True, people have different ideas about what constitutes a major stop-the-presses story and what is D-Section stuff, but making it easier for foreigners to transfer money out of the U.S. economy was an odd choice for an editorial. Instead of another hard-hitting piece on “the glass ceiling,” the Times chose to devote valuable editorial space to fretting over a potential slowdown in Carlos Slim’s collection of $20 billion from Mexicans living in the United States. It would be as if the Times had been rescued by Google—and then began indignantly defending corporate tax havens.
The New York Times is far more compromised by having Carlos Slim as its sugar daddy than any conservative is by the Koch Brothers. The Times is not just beholden to Slim; he holds the very life of the paper in his pinky-ringed, perfumed, fat Mexican hand. Normally, it’s easy to predict the New York Times’ position on any issue, because: a) it never changes; and b) it is
referenced on a weekly basis in the pages of the Times. But that’s not true of immigration. Since Slim waddled in, the Times has altered its stance from mild concern about illegal immigration to bubble-headed cheerleading for illegal immigration.
Cheerleaders: OUR TEAM IS AWESOME.
But seriously, you have to admit that Duke has a better basketball team than Yeshiva.
Cheerleaders: NO! YESHIVA ROCKS! WE RULE!
How else can one explain the Times responding to a surge of hundreds of thousands of illegal immigrants into the country by calling for Congress to grant them amnesty? And with passion! According to the Times, Obama’s “most urgent priority” in response to an invasion along our southern border “should be giving these children lawyers and caregivers.”37 This wasn’t run-of-the-mill liberal insanity. A few days earlier, Washington Post editor Charles Lane wrote: “Only by showing people there is nothing to be gained by paying traffickers for the traumatic voyage through Mexico will the chaos cease.”38 Of course, Lane hadn’t been bailed out of bankruptcy by Carlos Slim.
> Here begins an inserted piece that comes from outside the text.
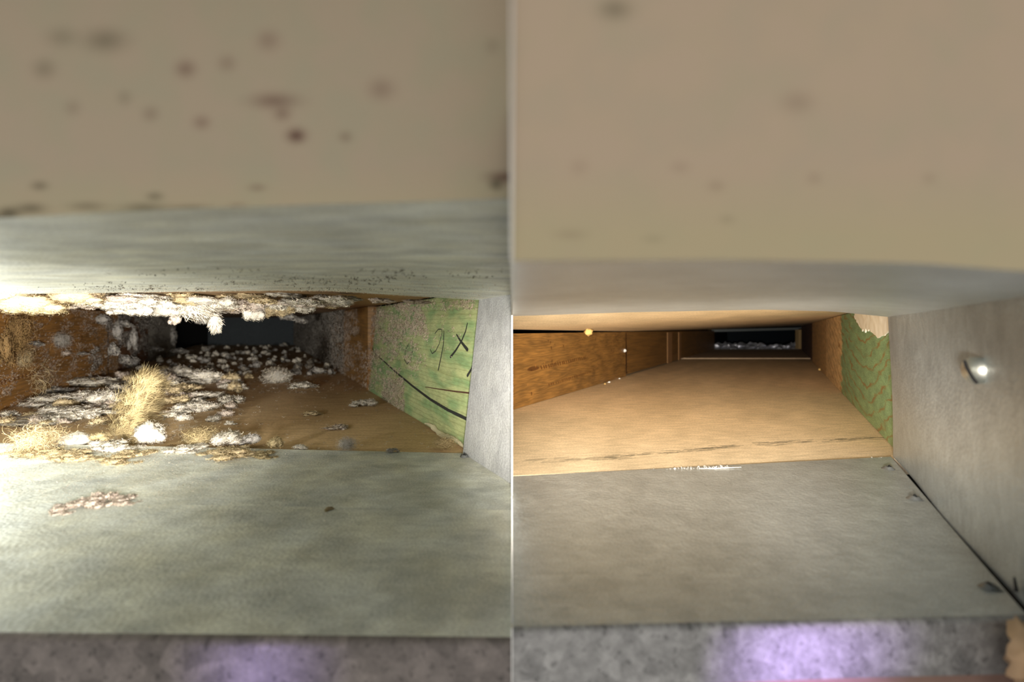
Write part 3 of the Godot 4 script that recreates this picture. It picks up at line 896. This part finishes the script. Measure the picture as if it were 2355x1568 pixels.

THE TIMES CHANGES ITS TUNE
If the lunacy of the Times’ editorials doesn’t grab you, how about the fact that the newspaper has become noticeably hysterical about illegal immigration since Carlos Slim came on board? In 1997—the pre-Slim days—the Times had editorialized: “Fighting illegal immigration is a difficult and important job. But Congress should do it in a way that will deter illegal entry at the border.”39 Another editorial that year complained that the Immigration and Naturalization Service had “done a poor job of keeping out illegal aliens, deporting criminals [and] processing requests for asylum.”40 This wasn’t even Bush-bashing—Clinton was president!